Performance evaluation for money managers has been the subject of extensive debate. For example, many measures of performance, typically based on monthly returns, have been proposed and used to identify successful fund managers, yet several studies question whether these measures capture managerial skill given alternative explanations such as risk, model misspecification, survivorship bias, or weak statistical power of empirical tests (Kacperczyk and Seru, 2007). Hedge fund return data presents additional problems, such as backfill bias, selection bias, and misreporting bias, since these data are typically self-reported by managers. Perhaps due to all these biases, evidence on persistence in the hedge fund industry is mixed. For example, Brown, Goetzmann and Ibbotson (1999) show that hedge fund returns do not persist. Getmansky, Lo, and Makarov (2004) argue that illiquidity-induced serial correlation in fund returns explains the persistence in hedge funds at quarterly horizons that Agarwal and Naik (2000) demonstrate. In contrast, Jagannathan et al (2010) find relative performance persistence over a three-year horizon among hedge fund managers after correcting for measurement errors, backfill and lookahead biases, and serial correlation in the data.

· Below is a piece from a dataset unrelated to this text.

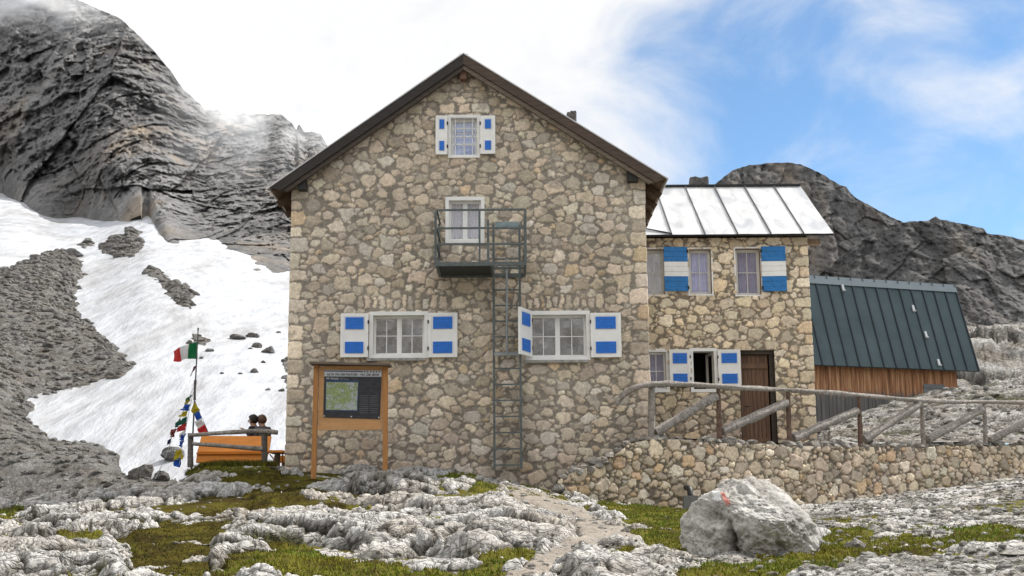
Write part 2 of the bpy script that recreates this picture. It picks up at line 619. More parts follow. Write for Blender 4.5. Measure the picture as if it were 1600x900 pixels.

Focusing on fund returns to test for skill has an additional complication: in equilibrium more money flows to managers with superior skill, leading to an erosion of performance over time (Berk and Green, 2004). Consistent with the theory, Aggarwal and Jorion (2010) and Boyson (2008) show that in comparison to more experienced managers, shorter-tenured managers tend to outperform and have better persistence. Jagannathan et al (2010) find that funds performing well attract new flows, but that this superior performance erodes beyond three years.